§ **Requirements**
Return each line containing the string "from".

::::::::

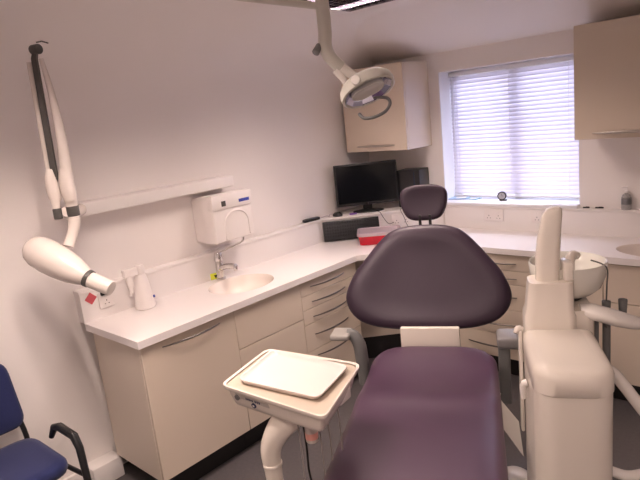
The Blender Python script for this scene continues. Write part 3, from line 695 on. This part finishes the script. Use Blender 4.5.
# ------------------------------------------------------------------ bracket table on its arm
bt = thing('bracket_table', 'cream dental bracket table on a curved arm, left of the dental chair seat', 'bracket table', (1.576, -2.627, 1.0), math.radians(9.0))
def trect(s, z, w_=.235, d_=.180):
    o = [(-w_, -d_ * 1.0), (w_, -d_ * 1.0), (w_ * .97, d_ * 1.0), (-w_ * .97, d_ * 1.0)]
    return [(x * s, y * s, z) for x, y in o]
def rpoly(pts, r, k=6):
    out = []; n = len(pts)
    for i in range(n):
        p = Vector(pts[i][:2]); a_ = (Vector(pts[i - 1][:2]) - p).normalized(); b_ = (Vector(pts[(i + 1) % n][:2]) - p).normalized()
        p0 = p + a_ * r; p1 = p + b_ * r
        for j in range(k + 1):
            t_ = j / k; q = p0 * (1 - t_) ** 2 + p * 2 * t_ * (1 - t_) + p1 * t_ * t_; out.append((q.x, q.y))
    return out
TP = [(-.195, -.140), (.250, -.186), (.176, .167), (-.231, .160)]
base = rpoly(TP, .035)
bm = NB(); R_ = []
for s_, z in ((.55, -.086), (.76, -.082), (.86, -.072), (.89, -.055), (.94, -.020), (.985, -.016), (1.0, -.009), (1.0, -.001), (.985, .001), (.955, -.004), (.935, -.016), (.5, -.016)):
    R_.append([(x, y, z) for x, y in scale2(base, s_, (0, 0))])
rings(bm, R_[:10], cap1=False); obj('table_body', bm, DENT, bt, 45)
bm = NB(); prism(bm, scale2(base, .948, (0, 0)), -.016, -.0075); obj('table_surface', bm, TRAYIN, bt)
FF = frame((-.035, -.1446, -.0330), (.995, -.103, 0), (0, -.20, 1))
def on_front(x0, x1, z0, z1, name, m_, th=.0010, parent=bt):
    b_ = NB(); box(b_, (x0, -th, z0), (x1, .003, z1), 0, 1, FF); return obj(name, b_, m_, parent)
NAVY = mat('navy_print', (.03, .035, .09), .5)
on_front(-.100, .050, -.006, .009, 'label_strip', mat('pale_grey_label', (.50, .46, .42), .4))
b_ = NB(); xx = -.052
for wd, hg in ((.004, .008), (.006, .006), (.007, .007), (.005, .006), (.006, .006), (0, 0), (.007, .008), (.008, .008), (.007, .008)):
    if wd: box(b_, (xx, -.0018, .0015 - hg / 2), (xx + wd * .75, -.0010, .0015 + hg / 2), 0, 1, FF)
    xx += wd + .0015 if wd else .005
obj('printed_word', b_, NAVY, bt)
b_ = NB(); cyl(b_, FF @ Vector((-.022, -.0025, -.018)), FF @ Vector((-.022, .003, -.018)), .0095, .0095, 24); kn_ = obj('round_emblem', b_, NAVY, bt)
b_ = NB(); cyl(b_, FF @ Vector((-.022, -.0035, -.018)), FF @ Vector((-.022, -.002, -.018)), .0042, .0042, 16); obj('emblem_centre', b_, DENTW, kn_)
b_ = NB(); cyl(b_, FF @ Vector((-.092, -.006, -.004)), FF @ Vector((-.092, .003, -.004)), .010, .010, 20); obj('grey_button', b_, GREY, bt)
# arm below the table: goes down from the body and bends towards the viewer
bm = NB()
tube(bm, [(.035, -.03, -.070), (.030, -.075, -.10), (-.005, -.108, -.155), (-.028, -.120, -.215), (-.026, -.122, -.30), (-.022, -.122, -.45)], [.055, .050, .040, .034, .029, .028], 22, 5); obj('support_arm', bm, DENT, bt)
bm = NB(); cyl(bm, (-.026, -.122, -.268), (-.026, -.122, -.256), .0325, .0325, 24, .002); obj('collar', bm, DENT, bt)
bm = NB(); tube(bm, [(-.022, -.122, -.45), (-.022, -.122, -.70), (-.022, -.122, -.97)], [.028, .032, .034], 16, 0); cyl(bm, (-.022, -.122, -.999), (-.022, -.122, -.965), .16, .13, 32, .006); obj('floor_arm', bm, DENT, bt)
# small bottle, hoses, cable hanging under it
bm = NB(); lathe(bm, [(.0, -.162), (.018, -.162), (.020, -.158), (.020, -.082), (.0, -.080)], 20, (.122, -.088, 0)); pb = obj('water_bottle', bm, mat('cloudy_bottle', (.62, .56, .52), .25), bt)
bm = NB(); lathe(bm, [(.0, -.150), (.0205, -.150), (.0205, -.128), (.0, -.128)], 20, (.122, -.088, 0)); obj('pink_liquid', bm, PINK, pb)
bm = NB(); tube(bm, [(.090, -.085, -.075), (.095, -.088, -.12), (.098, -.09, -.20), (.100, -.095, -.26), (.112, -.10, -.31), (.135, -.10, -.36)], .0035, 8, 5); obj('black_cable', bm, BLACK, bt)
for x, y in ((.125, -.05), (.140, -.02), (.072, -.09), (.150, .03)):
    bm = NB(); tube(bm, [(x, y, -.06), (x + .004, y, -.20), (x + .002, y + .01, -.40), (x + .03, y + .05, -.62)], .0024, 8, 5); obj('hose', bm, TUBEC, bt)
bm = NB(); box(bm, (.135, .015, -.085), (.176, .085, -.030), .006, 2); obj('instrument_block', bm, DENTW, bt)
bm = NB(); tube(bm, [(.165, .012, -.050), (.185, .010, -.050)], .004, 8); obj('block_pin', bm, BLACK, bt)
# loose white tray on the table
tr = thing('instrument_tray', 'white plastic tray lying empty on the bracket table', 'tray', (1.576, -2.627, .9930), math.radians(9.0))
tb_ = rpoly([(-.150, -.106), (.182, -.112), (.158, .118), (-.190, .142)], .035)
bm = NB(); R_ = [[(x, y, z) for x, y in scale2(tb_, s_, (0, 0))] for s_, z in ((.90, .001), (.94, .003), (.985, .014), (1.0, .016), (.995, .0185), (.975, .018), (.955, .014), (.92, .006), (.86, .0045), (.3, .0045))]
rings(bm, R_); obj('tray_shell', bm, mat('tray_plastic', (.70, .63, .60), .3), tr, 50)

# ------------------------------------------------------------------ blue armchair by the left wall
bc_ = thing('armchair', 'dark blue upholstered visitor chair with black arms against the left wall', 'chair', (.250, -3.205, 0), 0)
bm = NB(); P2 = rpoly([(-.20, -.225), (.225, -.235), (.225, .235), (-.20, .225)], .09)
R_ = [[(x, y, z) for x, y in scale2(P2, s_)] for s_, z in ((.85, .415), (.96, .420), (1.0, .440), (.99, .462), (.94, .475), (.80, .480), (.3, .474))]
rings(bm, R_); obj('seat', bm, BLUEFAB, bc_, 60)
bm = NB(); P3 = rpoly([(-.215, 0), (.215, 0), (.19, .34), (-.19, .34)], .07)
R_ = [[(x, y, z) for x, y in scale2(P3, s_)] for s_, z in ((.88, -.025), (.98, -.020), (1.0, 0), (.98, .018), (.90, .026), (.4, .022))]
rings(bm, R_, mtx=Matrix.Translation((-.205, 0, .530)) @ frame((0, 0, 0), (0, 1, 0), (1, 0, .12))); obj('backrest', bm, BLUEFAB, bc_, 60)
for s_ in (-1, 1):
    bm = NB(); tube(bm, [(.305, s_ * .262, .012), (.270, s_ * .262, .30), (.250, s_ * .262, .530), (.215, s_ * .262, .575), (.08, s_ * .258, .580), (.04, s_ * .250, .570), (.02, s_ * .235, .52)], [.015, .015, .017, .019, .020, .018, .012], 10, 0); obj('arm', bm, BLACK, bc_)
    bm = NB(); tube(bm, [(-.22, s_ * .20, .012), (-.20, s_ * .20, .42), (-.215, s_ * .19, .56), (-.235, s_ * .18, .70)], .012, 10, 4); obj('rear_leg', bm, BLACK, bc_)
    bm = NB(); tube(bm, [(-.20, s_ * .20, .405), (.255, s_ * .255, .405)], .011, 10); obj('side_rail', bm, BLACK, bc_)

::::::::

§ **Expected answer**
The Blender Python script for this scene continues. Write part 3, from line 695 on. This part finishes the script. Use Blender 4.5.
# arm below the table: goes down from the body and bends towards the viewer